Walking can be very broadening.

alphabitch said...

It's always impressed me how frequently men offer money for sex. I mean, I'm middle-aged and grey-haired and, let's face it, not all that hot by most of your regular mainstream standards. And it's certainly not about the way I dress, unless you happen to have some kind of fashion-impaired absentminded professor/geeky librarian/spinster aunt kink going on. I guess they just seem to think you're a product on display, and if you happen to be in a "commercial" area, you're probably also for sale.

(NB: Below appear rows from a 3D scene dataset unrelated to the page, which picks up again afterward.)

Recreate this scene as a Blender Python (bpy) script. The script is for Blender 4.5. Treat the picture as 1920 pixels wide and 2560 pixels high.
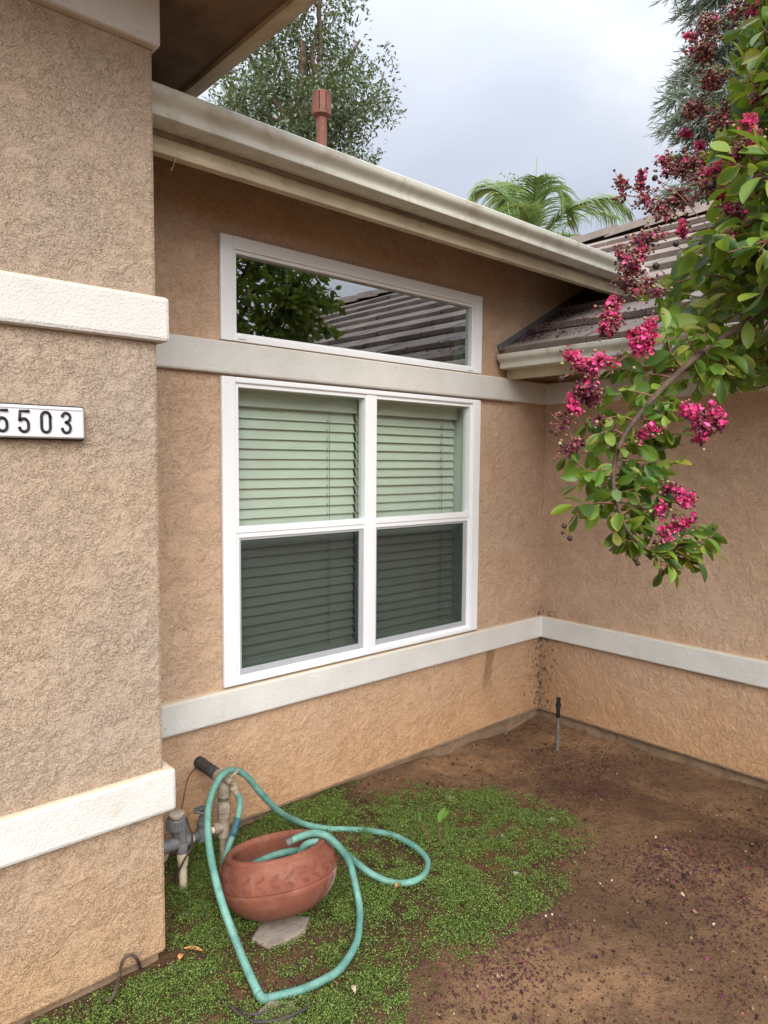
import bpy, math, random
import numpy as np
from mathutils import Vector, Matrix
random.seed(7); RNG = np.random.default_rng(11)
for o in list(bpy.data.objects): bpy.data.objects.remove(o)
SC = bpy.context.scene
COL = SC.collection
# ------------------------------------------------------------------ camera
F_PX = 1763.414; H = 1.54
YAW, PITCH, ROLL = [math.radians(v) for v in (48.1006, -4.1610, 0.4363)]
_fw = np.array([math.cos(YAW)*math.cos(PITCH), math.sin(YAW)*math.cos(PITCH), math.sin(PITCH)])
_rt = np.array([math.sin(YAW), -math.cos(YAW), 0.0]); _up = np.cross(_rt, _fw)
_rt, _up = math.cos(ROLL)*_rt+math.sin(ROLL)*_up, -math.sin(ROLL)*_rt+math.cos(ROLL)*_up
CAM = np.array([0.0, 0.0, H])
cd = bpy.data.cameras.new('camera'); cam = bpy.data.objects.new('camera', cd); COL.objects.link(cam)
cd.sensor_fit = 'VERTICAL'; cd.sensor_height = 36.0; cd.sensor_width = 27.0
cd.lens = F_PX/2560*36.0; cd.clip_start = 0.05; cd.clip_end = 2000
cam.matrix_world = Matrix([[_rt[0], _up[0], -_fw[0], 0], [_rt[1], _up[1], -_fw[1], 0], [_rt[2], _up[2], -_fw[2], H], [0, 0, 0, 1]])
SC.camera = cam
# ------------------------------------------------------------------ light
SUN_EL, SUN_ROT = math.radians(35), math.radians(-150)     # sun stands behind the camera, to the left
w = bpy.data.worlds.new("World"); SC.world = w; w.use_nodes = True
nt = w.node_tree; nt.nodes.clear()
def node(nt, typ, ins=None, **props):
    n = nt.nodes.new(typ)
    for k, v in props.items(): setattr(n, k, v)
    for k, v in (ins or {}).items():
        if isinstance(v, bpy.types.NodeSocket): nt.links.new(v, n.inputs[k])
        else: n.inputs[k].default_value = v
    return n
def math_(nt, op, a, b=0.0, c=None, clamp=False):
    n = nt.nodes.new('ShaderNodeMath'); n.operation = op; n.use_clamp = clamp
    for i, v in enumerate((a, b) if c is None else (a, b, c)):
        if isinstance(v, bpy.types.NodeSocket): nt.links.new(v, n.inputs[i])
        else: n.inputs[i].default_value = v
    return n.outputs[0]
def ramp(nt, fac, stops, interp='LINEAR'):
    n = nt.nodes.new('ShaderNodeValToRGB'); nt.links.new(fac, n.inputs[0])
    cr = n.color_ramp; cr.interpolation = interp
    while len(cr.elements) > 1: cr.elements.remove(cr.elements[0])
    for i, (p, c) in enumerate(stops):
        e = cr.elements[0] if i == 0 else cr.elements.new(p)
        e.position = p; e.color = (c, c, c, 1) if isinstance(c, (int, float)) else (c[0], c[1], c[2], 1)
    return n.outputs[0]
def mixc(nt, fac, a, b, blend='MIX'):
    n = nt.nodes.new('ShaderNodeMix'); n.data_type = 'RGBA'; n.blend_type = blend
    for i, v in ((0, fac), (6, a), (7, b)):
        if isinstance(v, bpy.types.NodeSocket): nt.links.new(v, n.inputs[i])
        elif i == 0: n.inputs[0].default_value = v
        else: n.inputs[i].default_value = (v[0], v[1], v[2], 1)
    return n.outputs[2]
sky = node(nt, 'ShaderNodeTexSky', sky_type='NISHITA'); sky.sun_disc = False
sky.sun_elevation = SUN_EL; sky.sun_rotation = SUN_ROT; sky.air_density = 1.0; sky.dust_density = 2.0
tc = node(nt, 'ShaderNodeTexCoord'); sep = node(nt, 'ShaderNodeSeparateXYZ', {0: tc.outputs['Generated']})
up_ = math_(nt, 'MAXIMUM', sep.outputs[2], 0.0)
prj = node(nt, 'ShaderNodeVectorMath', {0: tc.outputs['Generated'], 1: (1.0, 1.0, 2.2)}, operation='MULTIPLY')
nz = node(nt, 'ShaderNodeTexNoise', {'Vector': prj.outputs[0], 'Scale': 2.6, 'Detail': 7.0, 'Roughness': 0.5, 'Distortion': 0.4})
cloud = ramp(nt, nz.outputs[0], [(0.34, (0.65, 0.695, 0.81)), (0.5, (0.73, 0.77, 0.86)), (0.64, (0.90, 0.915, 0.95))])
gain = math_(nt, 'MULTIPLY_ADD', math_(nt, 'POWER', up_, 3.0), 1.9, 0.345)           # an overcast sky is brighter overhead
sdir = (-0.5*math.cos(SUN_EL), -0.866*math.cos(SUN_EL), math.sin(SUN_EL))
glow = node(nt, 'ShaderNodeVectorMath', {0: tc.outputs['Generated'], 1: sdir}, operation='DOT_PRODUCT').outputs['Value']
gain = math_(nt, 'MULTIPLY_ADD', math_(nt, 'POWER', math_(nt, 'MAXIMUM', glow, 0.0), 2.0), 0.85, gain)      # glow added to the sky behind the camera to brighten the walls
bgc = node(nt, 'ShaderNodeBackground', {'Color': cloud, 'Strength': gain})
bgs = node(nt, 'ShaderNodeBackground', {'Color': sky.outputs[0], 'Strength': 0.1})
mx = node(nt, 'ShaderNodeMixShader', {0: 0.92, 1: bgs.outputs[0], 2: bgc.outputs[0]})
node(nt, 'ShaderNodeOutputWorld', {0: mx.outputs[0]})
sl = bpy.data.lights.new('sun', 'SUN'); sun = bpy.data.objects.new('sun', sl); COL.objects.link(sun)
sl.energy = 1.5; sl.angle = math.radians(38); sl.color = (1.0, 0.95, 0.88)
az = math.radians(90)-SUN_ROT
sd = Vector((-0.5, -0.866, 0)).normalized()*math.cos(SUN_EL) + Vector((0, 0, math.sin(SUN_EL)))
sun.rotation_euler = sd.to_track_quat('Z', 'Y').to_euler(); sun.location = (-3, -5, 8)
SC.view_settings.view_transform = 'Standard'; SC.view_settings.look = 'None'
SC.view_settings.exposure = 1.22; SC.view_settings.gamma = 1.0
SC.cycles.max_bounces = 8; SC.cycles.transparent_max_bounces = 16; SC.cycles.diffuse_bounces = 4
SC.cycles.sample_clamp_indirect = 6.0; SC.cycles.caustics_reflective = False; SC.cycles.caustics_refractive = False
# ------------------------------------------------------------------ helpers
def V3(*a): return np.array(a, float)
def nrm(v):
    v = np.asarray(v, float); n = np.linalg.norm(v); return v/n if n > 1e-12 else V3(0, 0, 1)
def _ray(x, y): return _fw+_rt*(x-960)/F_PX+_up*(1280-y)/F_PX
def aY(x, y, Y): d = _ray(x, y); return CAM+d*(Y/d[1])          # the spot on the upright plane Y seen there
def aX(x, y, X): d = _ray(x, y); return CAM+d*(X/d[0])
def aZ(x, y, Z): d = _ray(x, y); return CAM+d*((Z-H)/d[2])
def at(x, y, t): return CAM+_ray(x, y)*t
def proj(P):
    q = np.asarray(P, float)-CAM; z = q@_fw
    return 960+F_PX*(q@_rt)/z, 1280-F_PX*(q@_up)/z, z
def catmull(pts, n=8):
    P = [np.asarray(p, float) for p in pts]; P = [2*P[0]-P[1]]+P+[2*P[-1]-P[-2]]; out = []
    for i in range(1, len(P)-2):
        a, b, c, d = P[i-1:i+3]
        for k in range(n):
            t = k/n
            out.append(0.5*((2*b)+(-a+c)*t+(2*a-5*b+4*c-d)*t*t+(-a+3*b-3*c+d)*t**3))
    out.append(P[-2]); return out
class MB:
    def __init__(s): s.v = []; s.f = []; s.m = []
    def add(s, vs, fs, mi=0):
        b = len(s.v); s.v += [tuple(map(float, p)) for p in vs]
        for f in fs: s.f.append([i+b for i in f]); s.m.append(mi)
    def box(s, x0, x1, y0, y1, z0, z1, mi=0):
        vs = [(x, y, z) for z in (z0, z1) for y in (y0, y1) for x in (x0, x1)]
        s.add(vs, [(0, 2, 3, 1), (4, 5, 7, 6), (0, 1, 5, 4), (1, 3, 7, 5), (3, 2, 6, 7), (2, 0, 4, 6)], mi)
    def obox(s, c, ax, ay, az, mi=0):      # oriented box, half axes
        c, ax, ay, az = map(np.asarray, (c, ax, ay, az))
        vs = [c+i*ax+j*ay+k*az for k in (-1, 1) for j in (-1, 1) for i in (-1, 1)]
        s.add(vs, [(0, 2, 3, 1), (4, 5, 7, 6), (0, 1, 5, 4), (1, 3, 7, 5), (3, 2, 6, 7), (2, 0, 4, 6)], mi)
    def prism(s, poly, a, b, place, mi=0):    # poly of (u,v) swept from a to b; place(u,v,w)->xyz
        n = len(poly)
        vs = [place(u, v, a) for u, v in poly]+[place(u, v, b) for u, v in poly]
        fs = [(i, (i+1) % n, (i+1) % n+n, i+n) for i in range(n)]+[tuple(range(n))[::-1], tuple(range(n, 2*n))]
        s.add(vs, fs, mi)
    def tube(s, pts, r, n=8, mi=0, cap=True):
        P = [np.asarray(p, float) for p in pts]; R = r if hasattr(r, '__len__') else [r]*len(P)
        T = [nrm(P[min(i+1, len(P)-1)]-P[max(i-1, 0)]) for i in range(len(P))]
        u = np.cross(T[0], V3(0, 0, 1)); u = nrm(u) if np.linalg.norm(u) > 1e-3 else V3(1, 0, 0)
        vs = []
        for p, t, rr in zip(P, T, R):
            u = nrm(u-t*np.dot(u, t)); wv = np.cross(t, u)
            for k in range(n):
                a = 2*math.pi*k/n; vs.append(p+rr*(math.cos(a)*u+math.sin(a)*wv))
        fs = [(i*n+k, i*n+(k+1) % n, (i+1)*n+(k+1) % n, (i+1)*n+k) for i in range(len(P)-1) for k in range(n)]
        if cap: fs += [tuple(range(n))[::-1], tuple(range((len(P)-1)*n, len(P)*n))]
        s.add(vs, fs, mi)
    def lathe(s, prof, o, ax=(0, 0, 1), n=24, mi=0, cap=True):
        ax = nrm(ax); u = np.cross(ax, V3(0.31, 0.9, 0.1)); u = nrm(u); wv = np.cross(ax, u); o = np.asarray(o, float)
        vs = [o+ax*h+r*(math.cos(2*math.pi*k/n)*u+math.sin(2*math.pi*k/n)*wv) for r, h in prof for k in range(n)]
        m = len(prof)
        fs = [(i*n+k, i*n+(k+1) % n, (i+1)*n+(k+1) % n, (i+1)*n+k) for i in range(m-1) for k in range(n)]
        if cap: fs += [tuple(range(n))[::-1], tuple(range((m-1)*n, m*n))]
        s.add(vs, fs, mi)
    def ball(s, c, r, mi=0, sq=1.0):
        prof = [(r*math.sin(math.pi*i/5), -r*sq*math.cos(math.pi*i/5)) for i in range(1, 5)]
        s.lathe([(r*0.05, -r*sq)]+prof+[(r*0.05, r*sq)], c, nrm(RNG.normal(size=3)), 7, mi)
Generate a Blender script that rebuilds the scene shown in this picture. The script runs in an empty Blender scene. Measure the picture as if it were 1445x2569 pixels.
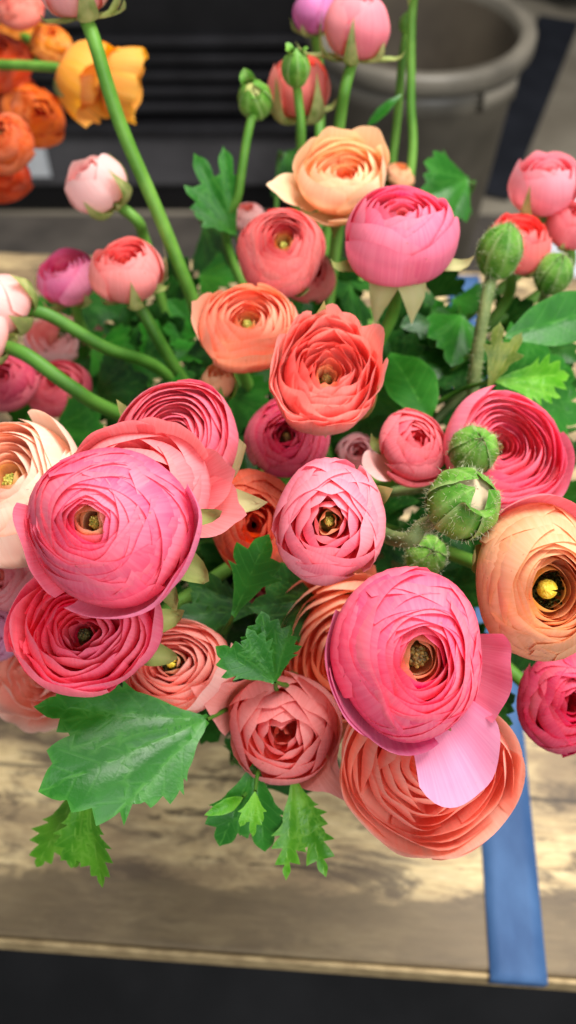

And, I mean, it's seven a.m., and I'm carrying a canvas briefcase with a copy of "Foreign Affairs" magazine sticking out of the pocket, and you want to pay me for a blowjob?

What the fuck?

Julie said...

be sure to tell your city leaders this too http://www.cityofws.org/default.aspx?mod=Article&id=558

so they don't think I'm the only nutcase in town who prefers walking!! They are currently inviting comments on the Pedestrian Plan.

Anonymous said...

I had the same thing happen to me on my lunch hour one day. I was out for a stroll in beautiful weather and was walking past a freshly-razed construction site when a man pulled to the curb in his red pickup truck. He pointed at the worksite (or so I thought) and made a questioning gesture. Silly me, I thought maybe he was curious about the plans for new townhomes and I so began telling him what I'd read about them in the paper. Then he flashed his gold teeth and in heavily accented and broken English asked, "You...working?" I assumed he meant, "Are you on your lunch hour?" and gaily replied, "Yes, just out for a walk." Analyzing his accent, I briefly considered asking him if he spoke Russian (which I happen to speak); but then he opened the passenger-side door and patted the seat. "You sit?" he asked. "No, thanks," I automatically replied. Now my hackles were up, though still not for the right reason. It was only after he pulled away that I realized what had happened. For cryin' out loud! Who could mistake ME for a hooker? A frumpy 38 year-old in pastel office clothes?! If I'M getting propositioned, then no woman is safe.

On my next little lunchtime stroll I plan to be far less naive.